O ancora, l'Occidente si è fatto vanto per lungo tempo di essere il luogo della libertà d'opinione e di parola. Ma anche qui, in tempi rapidissimi si è passati dalla persecuzione di Assange, alla chiusura di siti e pagine sgraditi, alla rimozione delle emittenti internazionali non allineate dalle piattaforme comunicative, all'arresto pretestuoso di Pavel Durov, patron dell'unico social riottoso ai desiderata della NSA, ai decreti censori del Digital Services Act, alla serena accettazione che l'ultimo anno abbia segnato il record di uccisioni di giornalisti sul campo, ecc. ecc.
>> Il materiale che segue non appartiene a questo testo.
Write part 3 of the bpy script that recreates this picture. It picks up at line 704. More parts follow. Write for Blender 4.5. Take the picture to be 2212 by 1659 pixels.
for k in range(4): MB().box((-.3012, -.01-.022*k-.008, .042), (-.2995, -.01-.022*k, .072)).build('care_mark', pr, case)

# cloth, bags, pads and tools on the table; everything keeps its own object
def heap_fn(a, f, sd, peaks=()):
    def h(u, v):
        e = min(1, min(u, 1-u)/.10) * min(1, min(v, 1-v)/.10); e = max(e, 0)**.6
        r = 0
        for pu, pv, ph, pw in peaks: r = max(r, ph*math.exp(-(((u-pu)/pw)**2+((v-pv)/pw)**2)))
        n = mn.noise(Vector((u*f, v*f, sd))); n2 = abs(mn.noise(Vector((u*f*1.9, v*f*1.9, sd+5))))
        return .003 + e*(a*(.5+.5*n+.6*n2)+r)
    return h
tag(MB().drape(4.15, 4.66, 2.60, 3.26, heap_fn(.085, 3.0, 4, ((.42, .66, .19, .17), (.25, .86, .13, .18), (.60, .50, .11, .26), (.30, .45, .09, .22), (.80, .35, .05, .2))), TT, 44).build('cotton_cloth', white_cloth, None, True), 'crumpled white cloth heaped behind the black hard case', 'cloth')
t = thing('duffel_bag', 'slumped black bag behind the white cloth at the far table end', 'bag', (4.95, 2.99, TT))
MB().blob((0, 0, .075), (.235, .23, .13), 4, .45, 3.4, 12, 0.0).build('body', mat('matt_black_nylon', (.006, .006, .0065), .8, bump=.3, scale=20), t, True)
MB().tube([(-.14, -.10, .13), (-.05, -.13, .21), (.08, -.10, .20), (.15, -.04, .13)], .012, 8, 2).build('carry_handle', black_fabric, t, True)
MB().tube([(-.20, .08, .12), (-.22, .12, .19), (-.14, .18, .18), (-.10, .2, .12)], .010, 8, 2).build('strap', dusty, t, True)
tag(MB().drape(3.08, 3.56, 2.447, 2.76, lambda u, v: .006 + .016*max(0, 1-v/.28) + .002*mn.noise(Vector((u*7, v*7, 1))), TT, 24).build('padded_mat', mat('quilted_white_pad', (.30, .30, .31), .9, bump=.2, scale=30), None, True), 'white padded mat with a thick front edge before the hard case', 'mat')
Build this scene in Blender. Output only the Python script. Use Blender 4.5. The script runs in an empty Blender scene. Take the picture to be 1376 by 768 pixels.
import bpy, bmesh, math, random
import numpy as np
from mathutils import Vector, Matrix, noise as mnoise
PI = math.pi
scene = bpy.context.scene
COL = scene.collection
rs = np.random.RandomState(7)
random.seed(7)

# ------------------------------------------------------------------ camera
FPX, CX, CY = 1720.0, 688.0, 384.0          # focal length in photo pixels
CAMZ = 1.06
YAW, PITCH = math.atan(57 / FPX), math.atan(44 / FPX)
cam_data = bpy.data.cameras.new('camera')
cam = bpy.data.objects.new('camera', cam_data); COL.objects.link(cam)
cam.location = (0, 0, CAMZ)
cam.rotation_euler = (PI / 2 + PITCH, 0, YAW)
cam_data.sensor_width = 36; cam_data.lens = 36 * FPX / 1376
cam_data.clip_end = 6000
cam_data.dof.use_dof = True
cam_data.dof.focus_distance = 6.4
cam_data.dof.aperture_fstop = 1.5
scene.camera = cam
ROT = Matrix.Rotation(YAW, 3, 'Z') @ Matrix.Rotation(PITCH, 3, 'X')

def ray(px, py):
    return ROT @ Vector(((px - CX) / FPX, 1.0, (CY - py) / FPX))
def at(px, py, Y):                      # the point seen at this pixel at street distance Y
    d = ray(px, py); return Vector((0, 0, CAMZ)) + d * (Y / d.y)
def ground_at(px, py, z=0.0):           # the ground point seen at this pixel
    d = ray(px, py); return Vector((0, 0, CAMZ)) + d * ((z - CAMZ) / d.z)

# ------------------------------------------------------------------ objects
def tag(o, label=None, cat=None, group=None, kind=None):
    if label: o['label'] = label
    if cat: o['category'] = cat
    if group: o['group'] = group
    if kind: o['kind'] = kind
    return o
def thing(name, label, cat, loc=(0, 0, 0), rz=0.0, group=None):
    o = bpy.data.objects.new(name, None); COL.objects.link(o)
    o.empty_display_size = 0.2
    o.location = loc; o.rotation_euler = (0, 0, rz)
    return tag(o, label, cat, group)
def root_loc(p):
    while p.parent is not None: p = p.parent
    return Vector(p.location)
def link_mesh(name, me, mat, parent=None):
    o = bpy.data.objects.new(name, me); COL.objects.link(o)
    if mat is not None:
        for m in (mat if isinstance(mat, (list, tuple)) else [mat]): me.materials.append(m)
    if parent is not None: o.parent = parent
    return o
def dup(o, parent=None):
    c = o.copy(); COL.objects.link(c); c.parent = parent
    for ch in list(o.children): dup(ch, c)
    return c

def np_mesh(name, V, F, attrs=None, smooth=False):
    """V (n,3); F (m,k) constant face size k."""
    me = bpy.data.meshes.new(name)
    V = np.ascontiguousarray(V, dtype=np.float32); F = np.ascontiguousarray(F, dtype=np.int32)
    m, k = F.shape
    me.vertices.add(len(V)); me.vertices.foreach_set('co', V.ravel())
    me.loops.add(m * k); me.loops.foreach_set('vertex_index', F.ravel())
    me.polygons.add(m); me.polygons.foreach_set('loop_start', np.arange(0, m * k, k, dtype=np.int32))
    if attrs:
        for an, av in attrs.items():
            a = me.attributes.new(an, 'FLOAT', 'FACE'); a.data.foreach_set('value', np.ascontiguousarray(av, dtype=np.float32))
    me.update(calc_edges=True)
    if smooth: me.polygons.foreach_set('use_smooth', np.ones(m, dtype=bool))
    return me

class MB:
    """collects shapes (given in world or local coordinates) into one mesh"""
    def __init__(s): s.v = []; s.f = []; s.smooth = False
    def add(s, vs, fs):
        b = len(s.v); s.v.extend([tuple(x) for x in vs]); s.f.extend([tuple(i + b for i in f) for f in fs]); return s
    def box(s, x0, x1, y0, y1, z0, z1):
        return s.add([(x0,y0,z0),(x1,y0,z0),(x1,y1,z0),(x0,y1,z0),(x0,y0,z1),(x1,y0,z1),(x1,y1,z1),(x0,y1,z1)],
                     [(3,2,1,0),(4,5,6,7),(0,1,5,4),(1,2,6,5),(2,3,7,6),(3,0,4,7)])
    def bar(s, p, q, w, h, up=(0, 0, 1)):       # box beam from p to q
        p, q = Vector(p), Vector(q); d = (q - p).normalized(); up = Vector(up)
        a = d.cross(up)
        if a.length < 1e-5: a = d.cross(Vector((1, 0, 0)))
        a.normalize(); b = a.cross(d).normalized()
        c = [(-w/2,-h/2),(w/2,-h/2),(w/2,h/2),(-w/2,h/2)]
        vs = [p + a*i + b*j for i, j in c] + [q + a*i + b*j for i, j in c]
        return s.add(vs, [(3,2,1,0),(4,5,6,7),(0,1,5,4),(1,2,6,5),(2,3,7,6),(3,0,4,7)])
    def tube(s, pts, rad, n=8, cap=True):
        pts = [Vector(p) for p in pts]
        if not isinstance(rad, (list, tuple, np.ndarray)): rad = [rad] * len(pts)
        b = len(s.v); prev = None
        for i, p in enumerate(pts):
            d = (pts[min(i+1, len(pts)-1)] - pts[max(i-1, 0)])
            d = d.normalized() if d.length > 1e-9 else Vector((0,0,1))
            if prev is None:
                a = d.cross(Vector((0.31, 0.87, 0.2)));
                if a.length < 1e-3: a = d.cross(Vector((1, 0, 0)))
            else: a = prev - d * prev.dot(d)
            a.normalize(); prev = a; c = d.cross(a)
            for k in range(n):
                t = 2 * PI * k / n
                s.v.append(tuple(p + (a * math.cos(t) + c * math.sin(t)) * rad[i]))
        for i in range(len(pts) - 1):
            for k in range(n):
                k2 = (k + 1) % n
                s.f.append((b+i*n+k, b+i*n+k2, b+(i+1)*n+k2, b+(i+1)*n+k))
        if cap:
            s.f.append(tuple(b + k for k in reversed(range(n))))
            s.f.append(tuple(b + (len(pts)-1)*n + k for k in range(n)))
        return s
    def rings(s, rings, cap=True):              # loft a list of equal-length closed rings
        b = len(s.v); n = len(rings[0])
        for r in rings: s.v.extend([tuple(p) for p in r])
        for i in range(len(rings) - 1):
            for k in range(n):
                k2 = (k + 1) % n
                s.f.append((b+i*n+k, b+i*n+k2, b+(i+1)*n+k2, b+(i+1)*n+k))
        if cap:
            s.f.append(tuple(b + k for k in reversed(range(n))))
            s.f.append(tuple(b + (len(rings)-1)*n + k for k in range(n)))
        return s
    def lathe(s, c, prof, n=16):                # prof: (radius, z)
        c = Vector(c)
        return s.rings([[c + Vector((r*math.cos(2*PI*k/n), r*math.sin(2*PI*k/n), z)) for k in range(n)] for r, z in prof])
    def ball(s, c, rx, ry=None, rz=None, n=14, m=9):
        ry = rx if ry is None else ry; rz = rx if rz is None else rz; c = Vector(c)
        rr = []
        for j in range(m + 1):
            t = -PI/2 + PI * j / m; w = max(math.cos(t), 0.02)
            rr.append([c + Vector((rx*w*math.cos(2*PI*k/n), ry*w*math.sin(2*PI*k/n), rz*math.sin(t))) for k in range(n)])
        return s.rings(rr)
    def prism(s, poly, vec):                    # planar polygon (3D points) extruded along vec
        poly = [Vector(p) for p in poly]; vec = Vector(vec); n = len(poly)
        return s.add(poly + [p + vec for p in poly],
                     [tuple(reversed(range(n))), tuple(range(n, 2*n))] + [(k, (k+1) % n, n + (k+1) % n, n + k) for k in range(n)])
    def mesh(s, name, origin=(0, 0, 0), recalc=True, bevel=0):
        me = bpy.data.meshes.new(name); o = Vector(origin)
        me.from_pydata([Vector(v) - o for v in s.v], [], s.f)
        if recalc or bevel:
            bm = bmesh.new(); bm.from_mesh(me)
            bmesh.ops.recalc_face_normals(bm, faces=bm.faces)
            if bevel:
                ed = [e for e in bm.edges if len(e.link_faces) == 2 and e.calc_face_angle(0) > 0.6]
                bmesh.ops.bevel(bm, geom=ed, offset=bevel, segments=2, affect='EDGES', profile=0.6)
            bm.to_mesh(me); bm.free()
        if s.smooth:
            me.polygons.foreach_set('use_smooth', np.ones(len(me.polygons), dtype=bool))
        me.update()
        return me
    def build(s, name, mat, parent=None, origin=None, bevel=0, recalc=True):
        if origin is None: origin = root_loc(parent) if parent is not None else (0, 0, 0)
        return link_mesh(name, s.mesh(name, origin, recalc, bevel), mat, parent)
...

La lista dei segni di collasso potrebbe continuar a lungo.
Molto semplicemente, l'ideologia autogiustificativa dell'Occidente ha perduto in brevissimo tempo, all'interno ma soprattutto all'esterno, ogni credibilità, e ciò lascia campo libero al puro e semplice esercizio della forza.
Ma quando si arriva al piano della forza, l'Occidente non ha più poi tante carte da giocare: le risorse naturali e demografiche lo vedono perdente, mentre il primato tecnologico non è più così netto (e verso alcuni paesi extraoccidentali non c'è proprio più).
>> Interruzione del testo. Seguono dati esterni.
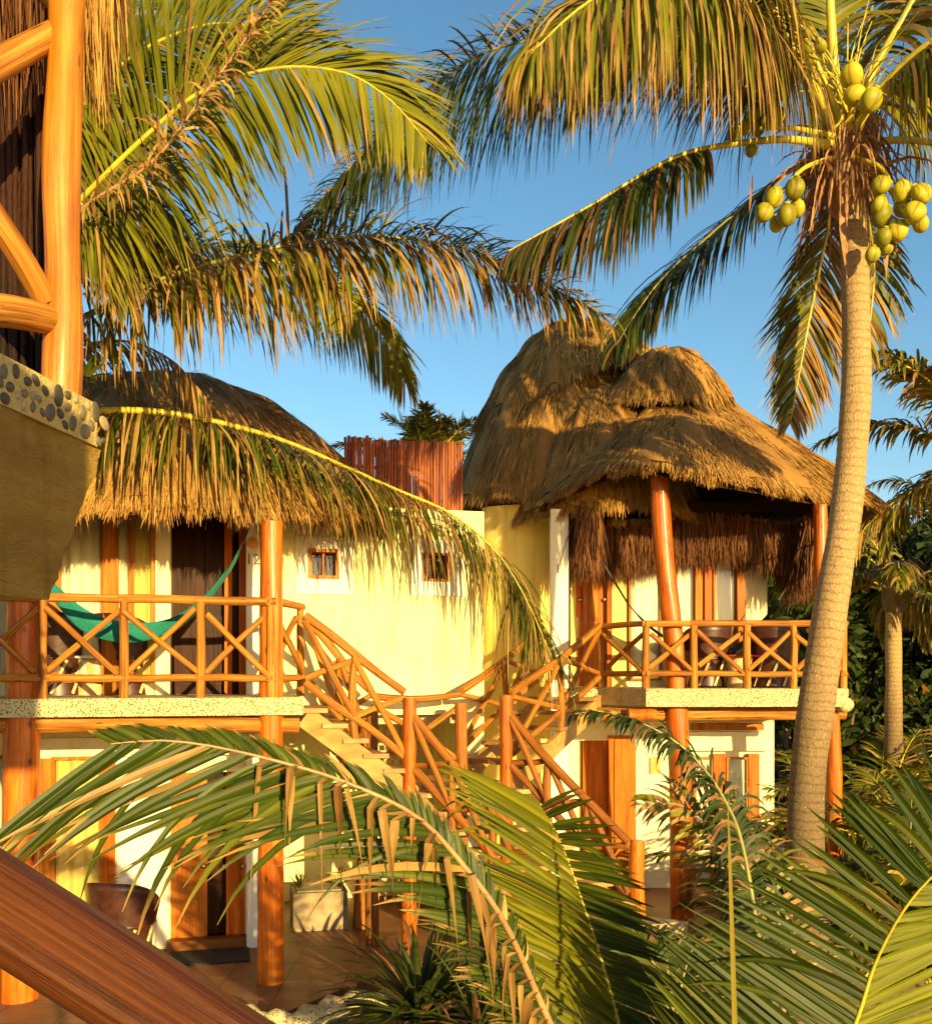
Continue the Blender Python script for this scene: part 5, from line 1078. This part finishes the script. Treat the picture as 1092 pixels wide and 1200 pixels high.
# ------------------------------------------------------------------ young palm right below the viewer (foreground fronds)
yp = thing('young_coconut_palm', on(800, 3.6, 0), 'young coconut palm in the bottom foreground with broad sunlit fronds', 'palm tree', 'coconut palms')
c1 = P(800, 1560, 3.5); b = MB(); tube(b, spline([(c1[0] + .1, 3.7, -.1), (c1[0] + .05, 3.6, .4), c1], 16), np.linspace(.16, .09, 16), 16, 0, .06); b.build('trunk', M_trunk, yp)
q1 = (800, 1540, 3.5)
FF = [
 # broad frond, lower centre; sunlit left and shaded right put into its yellowness
 dict(pts=[q1, (752, 1330, 3.8), (726, 1205, 3.9), (706, 1130, 3.92), (686, 1068, 3.92), (664, 1005, 3.94), (646, 966, 3.98), (632, 945, 4.05)], L=.74, n=84, s0=.24, droop=.12, yel=.42, yelR=.0, dry=.03, tip=.3, width=.027, fold=.5, nhint=(-.15, -1, .25), rad=.016, a0=44, a1=60, aR=[-30, -26], lift=.42, jit=.04, K=7, twist=.15, drop=.02, sides=(1, .48), prof=([0, .12, .45, .8, 1], [.7, 1, 1, .85, .6]), droopjit=.6),
 # right foreground frond; sunlit right half painted yellow, shaded left half dark green
 dict(pts=[q1, (940, 1340, 3.2), (1000, 1205, 3.1), (1025, 1130, 3.05), (1058, 1068, 3.0), (1096, 1024, 2.95), (1145, 990, 2.9), (1210, 965, 2.85)], L=.70, n=84, s0=.2, droop=.08, yel=.0, yelR=.55, dry=.015, tip=.25, width=.033, fold=.32, nhint=(.15, -1, .3), rad=.013, a0=33, a1=4, aR=[15, 35], lift=-.32, jit=.022, K=7, twist=.12, drop=.01, prof=([0, .12, .4, .62, 1], [.85, 1, 1, .72, .35]), lmat='m', droopjit=.4),
 # long arching frond going left
 dict(pts=[q1, (690, 1300, 3.2), (640, 1190, 3.1), (590, 1080, 3.0), (535, 1005, 2.95), (485, 955, 2.9), (405, 917, 2.85), (335, 895, 2.8), (255, 876, 2.75), (190, 868, 2.7), (130, 872, 2.65)], L=.60, n=126, s0=.26, droop=.22, yel=.08, dry=.04, tip=.7, width=.024, fold=.3, nhint=(.1, -.95, .45), rad=.017, a0=52, a1=57, lift=-.12, jit=.07, K=7, twist=.25, drop=.05, rmat='d', sides=(1, .2), prof=([0, .15, .38, .62, .8, 1], [.2, .32, .62, 1, 1.05, .9]), lmat='m', droopjit=.7),
 # F4: dark frond seen along its blade
 dict(pts=[q1, (900, 1240, 4.0), (885, 1080, 4.2), (868, 985, 4.3), (850, 940, 4.35), (825, 902, 4.4), (792, 870, 4.4), (752, 848, 4.4), (705, 834, 4.4), (668, 838, 4.4)], L=.24, n=150, s0=.42, droop=2.6, yel=.0, dry=.12, tip=.5, width=.017, face=.2, lmat='d', rad=.02, a0=30, a1=65, rmat='g', jit=.2),
 # small dry frond before the right house
 dict(pts=[q1, (915, 1240, 4.1), (895, 1090, 4.3), (872, 1020, 4.4), (838, 972, 4.4), (800, 945, 4.4), (760, 940, 4.4)], L=.40, n=46, s0=.45, droop=1.0, yel=.5, dry=.55, tip=.9, width=.022, nhint=(0, -1, .6), lift=.1, rmat='d'),
]
for d in FF:
    d = dict(d); rm = d.pop('rmat', None); lm = d.pop('lmat', None); frond(yp, rmat={'d': M_rachisd, 'g': M_rachisg}.get(rm, M_rachis), lmat={'d': M_dleaf, 'm': M_mleaf}.get(lm, M_leaf), **d)
# brown folded ribbons hanging from the long frond
b = MB(); sp = spline([P(*x) for x in FF[2]['pts']], 200); n = 34; ii = np.linspace(58, 170, n).astype(int); base = sp[ii] + rng.normal(0, .004, (n, 3))
out = np.stack([rng.normal(-.35, .15, n), -.55 * np.ones(n), rng.normal(-.1, .15, n)], 1)
for nn, (o_, ln, w_) in enumerate(((out, .07, .034),)):
    p1 = base + unit(o_) * (.04 + .05 * rng.random(n))[:, None]
    strips(b, base, o_, np.tile([0, -.2, 1.0], (n, 1)), np.linalg.norm(p1 - base, axis=1), np.full(n, .025), K=2, droop=.1, dry=np.ones(n), prof=[.7, 1, 1], fold=.3)
    strips(b, p1, np.stack([rng.normal(.05, .12, n), rng.normal(0, .05, n), -np.ones(n)], 1), np.tile([.2, -1.0, 0], (n, 1)) + rng.normal(0, .3, (n, 3)), (.20 + .36 * rng.random(n)) * np.linspace(1.0, .9, n), np.full(n, .025) * (.6 + .6 * rng.random(n)), K=9, droop=.6, dry=np.ones(n), fold=.25, twist=rng.normal(0, 1.8, n), prof=[1, 1, .85, .6, .32, .2, .15, .12, .1, .08])
b.build('dead_leaflets', M_leaf, yp)
b = MB(); strips(b, np.array([P(861, 1240, 2.9)]), np.array([P(853, 950, 3.0) - P(861, 1240, 2.9)]), np.array([[0.3, -1.0, 0]]), np.array([.76]), np.array([.019]), K=8, droop=0, fold=.5, dry=np.array([.45]), yel=np.array([.8]), prof=[1, 1, .9, .9, .8, .7, .6, .4, .1]); b.build('spear_leaf', M_leaf, yp)

# ------------------------------------------------------------------ background palms and bushes
def bg_palm(px, Y, py_crown, n, L, label, trunk_r=.12, ll=.6, dryf=.25, lm=None, lean=0.0, group='coconut palms', els=(-.35, 1.35), dk=1.0):
    c = P(px, py_crown, Y); root = thing('coconut_palm', (c[0] + lean, c[1], 0), label, 'palm tree', group)
    b = MB(); nn = 60; sp = spline([(c[0] + lean, c[1], -.3), (c[0] + lean * .5, c[1], c[2] * .5), c], nn); tube(b, sp, np.linspace(trunk_r * 1.35, trunk_r, nn), 14, 0, .05, seed=rng.random()); ellipsoid(b, c + [0, 0, .1], trunk_r * 1.6, trunk_r * 1.6, .4); b.build('trunk', M_trunk, root)
    for i_ in range(n):
        az = i_ * 2.399 + rng.normal(0, .2); el = rng.uniform(*els); random_frond(root, c + [0, 0, .15], az, el, L * rng.uniform(.8, 1.1), ll, lm or M_leaf, n=72, s0=.16, jit=.2, droop=(1.5 + (.8 if el < .3 else 0)) * dk, dry=dryf + (.35 if el < 0 else 0), tip=.7, yel=.3, width=.05, K=4, bend=(.30 + .12 * rng.random()) * (.4 + .6 * dk), rad=.025)
    return root
bg_palm(1047, 16.5, 705, 15, 2.6, 'shorter palm with a slim lit trunk behind the right porch', .125)
bg_palm(1150, 13.0, 560, 14, 2.9, 'palm reaching in from the right edge with light fronds', .13)
bg_palm(500, 21.0, 570, 12, 2.0, 'palm top showing above the reed screen', .12, els=(.55, 1.5), dk=.35)
bg_palm(1010, 24, 640, 13, 2.6, 'dark palm behind the second house beside the trunk', .12, lm=M_dleaf)
bg_palm(1110, 26, 620, 13, 2.8, 'dark far palm behind the slim trunk', .12, lm=M_dleaf)
def palm_shrub(px, Y, n, L, label, ll=.5, z=0.0, lm=None, yel=.3, wid=.045, dry=.12):
    c = on(px, Y, z); root = thing('palm_shrub', c, label, 'palm shrub', 'young palms under the right house')
    for i_ in range(n):
        az = i_ * 2.399 + rng.normal(0, .2); el = rng.uniform(.55, 1.4); random_frond(root, c + [0, 0, .05], az, el, L * rng.uniform(.75, 1.1), ll, lm or M_leaf, n=40, s0=.2, droop=.7, dry=dry, tip=.5, yel=yel, width=wid, K=4, bend=.26 + .1 * rng.random(), rad=.02)
    return root
palm_shrub(1010, 9.6, 12, 2.0, 'young palm with pale arching fronds beside the coconut trunk', .5, yel=.45)
palm_shrub(1100, 8.6, 12, 2.1, 'young palm at the right edge beside the coconut trunk', .5)
palm_shrub(1065, 11.5, 13, 2.4, 'young palm with upright fronds below the slim lit trunk', .5, lm=M_dleaf, yel=.3)
palm_shrub(925, 11.0, 11, 1.9, 'young dark palm hugging the corner of the right house', .45, lm=M_dleaf)
palm_shrub(790, 8.0, 9, 1.15, 'dark young palm below the end of the stair', .4, lm=M_dleaf)
palm_shrub(1088, 12.2, 14, 3.0, 'broad sunlit young palm in front of the dark bushes at the right', .6, yel=.55, dry=.2)
palm_shrub(1030, 15.5, 13, 3.4, 'tall young palm against the dark bushes, left of the slim trunk', .6, yel=.4, dry=.35)
palm_shrub(1062, 14.5, 14, 3.2, 'sunlit young palm around the foot of the slim trunk', .6, yel=.5, dry=.2)
palm_shrub(995, 13.0, 11, 2.4, 'young palm between the coconut trunk and the slim trunk', .5, yel=.4, dry=.3)
def bush(px, Y, rx, ry, rz, z, n, label, lw=.09, cat='bush', m=None, nm='leafy_bush', group='dark bushes behind the right house'):
    c = on(px, Y, z); root = thing(nm, c, label, cat, group); k = max(6, int(n / 260)); cl = []
    for i_ in range(k):
        d = unit(rng.normal(0, 1, 3)); d[2] = abs(d[2]) * 1.0; cl.append(c + d * np.array([rx, ry, rz]) * rng.uniform(.45, .95))
    cl = np.array(cl); b = MB()
    for q_ in cl: log(b, c + [0, 0, -z], q_, .035, 6, .1, .03, n=6, taper=.3)
    b.build('branches', M_bark, root)
    w = rng.integers(0, k, n); d = unit(rng.normal(0, 1, (n, 3))); base = cl[w] + d * (np.array([rx, ry, rz]) * .34 * rng.random((n, 1)) ** .4) 
    b = MB(); strips(b, base, unit(d + rng.normal(0, .6, (n, 3))), unit(rng.normal(0, 1, (n, 3)) + [0, 0, .8]), lw * 2.2 * (.6 + .8 * rng.random(n)), lw * (.6 + .8 * rng.random(n)), K=2, droop=.4, prof=[.5, 1, .1], dry=(rng.random(n) < .06) * .8, yel=.15 * rng.random(n)); b.build('foliage', m or M_dleaf, root); return root
for i_, (px_, Y, rx, rz, lab) in enumerate([(1000, 27, 3.0, 3.6, 'dense dark bush right behind the second house'), (1090, 30, 3.5, 3.3, 'rounded dark bush under the gap of sky'), (1160, 24, 3.0, 3.6, 'dark bush at the right edge of the garden'), (930, 22, 2.2, 3.0, 'dark bush hidden behind the corner of the second house'), (1040, 34, 4.0, 4.2, 'tall far bush behind the slim trunk')]):
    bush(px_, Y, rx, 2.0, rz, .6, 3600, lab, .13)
bush(1075, 20, 2.6, 1.6, 2.6, .6, 4200, 'broad dark bush just behind the slim lit trunk', .12, m=M_mleaf)
bush(1005, 18, 1.5, 1.4, 2.4, .6, 3000, 'dark bush filling the gap beside the coconut trunk', .11)
bush(1130, 19, 2.2, 1.6, 2.2, .4, 3000, 'mid green bush beside the slim trunk', .11)
for px_, Y, zc, rx, rz, lab in ((918, 21, 4.2, 1.3, 1.8, 'dark tree crown filling the gap behind the right porch post'), (1010, 23, 5.0, 2.0, 1.7, 'dark tree crown just right of the coconut trunk, above the slim palm'), (1100, 25, 5.3, 2.6, 1.7, 'dark tree crown at the right edge above the gap of sky'), (1170, 21, 4.2, 2.6, 3.0, 'dark tree outside the right edge')):
    c = on(px_, Y, 0); root = thing('broadleaf_tree', c, lab, 'tree', 'dark trees behind the right house'); b = MB(); log(b, c - [0, 0, .3], c + [0, 0, zc], .14, 12, .1, .03, taper=.5)
    cl = np.array([c + [0, 0, zc] + unit(rng.normal(0, 1, 3)) * np.array([rx, 1.6, rz]) * rng.uniform(.4, .95) for _ in range(16)])
    for q_ in cl: log(b, c + [0, 0, zc - rz * .6], q_, .04, 6, .1, .03, n=6, taper=.3)
    b.build('trunk', M_bark, root); n = 6000; w = rng.integers(0, 16, n); d = unit(rng.normal(0, 1, (n, 3))); base = cl[w] + d * np.array([rx, 1.6, rz]) * .36 * rng.random((n, 1)) ** .4
    b = MB(); strips(b, base, unit(d + rng.normal(0, .6, (n, 3))), unit(rng.normal(0, 1, (n, 3)) + [0, 0, .8]), .30 * (.6 + .8 * rng.random(n)), .12 * (.6 + .8 * rng.random(n)), K=2, droop=.4, prof=[.5, 1, .1], yel=.15 * rng.random(n)); b.build('crown', M_dleaf, root)
b = MB()    # far belt of trees
n = 26000; az = rng.uniform(-.75, .85, n); dist = rng.uniform(48, 75, n); h = 3.2 + 1.1 * np.sin(az * 23) + .9 * np.sin(az * 51 + 1) + .5 * np.sin(az * 97)
base = np.stack([np.sin(az) * dist, np.cos(az) * dist, h * rng.random(n) ** .7 - .3], 1)
strips(b, base, unit(rng.normal(0, 1, (n, 3)) + [0, 0, .4]), unit(rng.normal(0, 1, (n, 3)) + [0, -.8, .6]), .7 * (.6 + .8 * rng.random(n)), .45 * (.6 + .8 * rng.random(n)), K=2, droop=.4, prof=[.5, 1, .1], yel=.15 * rng.random(n))
tag(b.build('treeline', M_dleaf), 'far belt of dark green trees beyond the resort', None, None, 'stuff')
# a green sprig growing on the ledge
rosette('potted_plant', P(100, 448, 4.35), 9, .09, 'tiny green sprig on the end of the pebbled ledge', 'plant', M_leaf, .035, (.2, 1.4), .5)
Dunque qual è la buona novella di questo inizio d'anno?
Ecco credo che la buona notizia sia soltanto una: la parabola del lungo tramonto dell'Occidente ha subito una brusca accelerazione, la stagnazione senza sbocco sta giungendo a conclusione, tempi nuovi sono alle porte.
Come la storia del termine "apocalisse" ricorda, lo svelamento del nuovo tende ad avere caratteri cruenti, dunque l'avvento dei tempi nuovi non è una buona notizia per chi vive con agio il presente e brama solo una sua serena prosecuzione. Ma per tutti gli altri, si apre la stagione in cui ogni azione conterà doppio, la stagione in cui si gettano i semi dell'epoca a venire.